# Start of INFORMATION SHOWN
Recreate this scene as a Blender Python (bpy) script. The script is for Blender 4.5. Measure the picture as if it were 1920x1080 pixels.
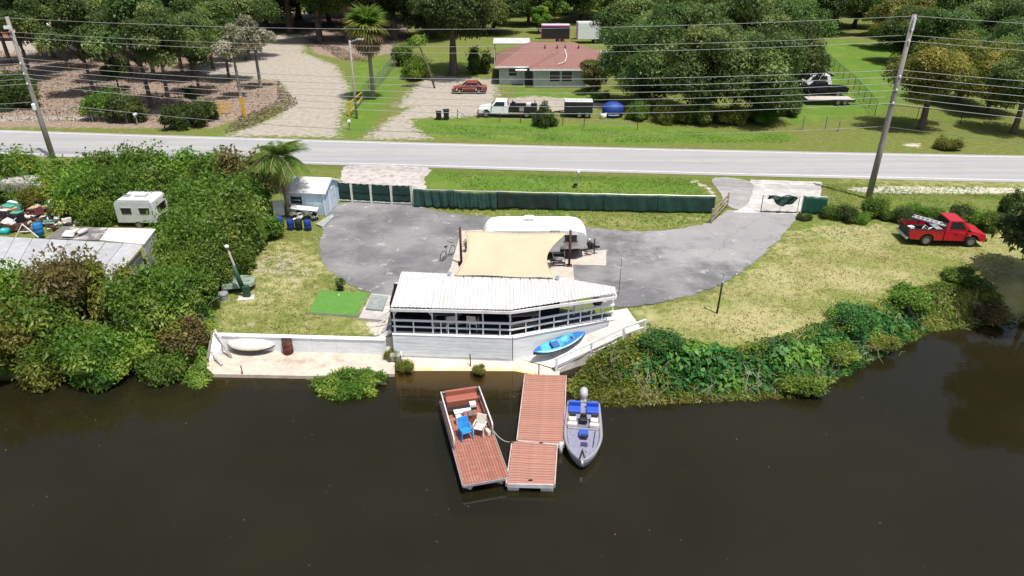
import bpy, math, random
import numpy as np
from mathutils import Vector, Matrix

for _o in list(bpy.data.objects):
    bpy.data.objects.remove(_o, do_unlink=True)
SC = bpy.context.scene
COL = SC.collection
R = math.radians
rnd = random.Random(11)

# ------------------------------------------------------------------ camera
CAM_H, PITCH, FPX = 19.3, R(27.3), 1333.0
cam_d = bpy.data.cameras.new('camera')
cam_d.sensor_width = 36.0
cam_d.lens = 36.0 * FPX / 1920.0
cam_d.clip_end = 3000.0
cam = bpy.data.objects.new('camera', cam_d)
cam.location = (0, 0, CAM_H)
cam.rotation_euler = (math.pi / 2 - PITCH, 0, 0)
COL.objects.link(cam)
SC.camera = cam

# ------------------------------------------------------------------ sky and sun
TO_SUN = Vector((0.22, -0.23, 0.95)).normalized()
world = bpy.data.worlds.new('World')
SC.world = world
world.use_nodes = True
wn = world.node_tree
for n in list(wn.nodes):
    wn.nodes.remove(n)
sky = wn.nodes.new('ShaderNodeTexSky')
sky.sky_type = 'NISHITA'
sky.sun_disc = False
sky.sun_elevation = math.asin(TO_SUN.z)
sky.sun_rotation = math.atan2(TO_SUN.x, TO_SUN.y)
sky.dust_density = 4.0
bg = wn.nodes.new('ShaderNodeBackground')
bg.inputs['Strength'].default_value = 0.11
wo = wn.nodes.new('ShaderNodeOutputWorld')
wn.links.new(sky.outputs[0], bg.inputs[0])
wn.links.new(bg.outputs[0], wo.inputs[0])

sun_d = bpy.data.lights.new('sun', 'SUN')
sun_d.energy = 5.0
sun_d.angle = R(0.5)
sun_d.color = (1.0, 0.955, 0.88)
sun = bpy.data.objects.new('sun', sun_d)
sun.rotation_euler = TO_SUN.to_track_quat('Z', 'Y').to_euler()
sun.location = (0, 0, 60)
COL.objects.link(sun)

SC.view_settings.view_transform = 'Standard'
SC.view_settings.look = 'None'
SC.view_settings.exposure = 0.12
SC.view_settings.gamma = 1.0
SC.view_settings.use_curve_mapping = False

# ------------------------------------------------------------------ survey helpers
_s, _c = math.sin(PITCH), math.cos(PITCH)
def _ray(px, py):
    u, v = px - 960.0, py - 540.0
    return u / FPX, (FPX * _c - v * _s) / FPX, -(v * _c + FPX * _s) / FPX
def G(px, py, z=0.0):
    """surveyed point: where the sight line of a photo pixel meets height z"""
    d = _ray(px, py)
    t = (z - CAM_H) / d[2]
    return Vector((d[0] * t, d[1] * t, z))
def GY(px, py, Y):
    d = _ray(px, py)
    t = Y / d[1]
    return Vector((d[0] * t, Y, CAM_H + d[2] * t))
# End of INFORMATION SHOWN
Exactly as written, please give again the lines from the beginning of the listing through the line containing "rnd = random.Random(11)", inclusive, without any pictures.

* [TASK RESPONSE]
Recreate this scene as a Blender Python (bpy) script. The script is for Blender 4.5. Measure the picture as if it were 1920x1080 pixels.
import bpy, math, random
import numpy as np
from mathutils import Vector, Matrix

for _o in list(bpy.data.objects):
    bpy.data.objects.remove(_o, do_unlink=True)
SC = bpy.context.scene
COL = SC.collection
R = math.radians
rnd = random.Random(11)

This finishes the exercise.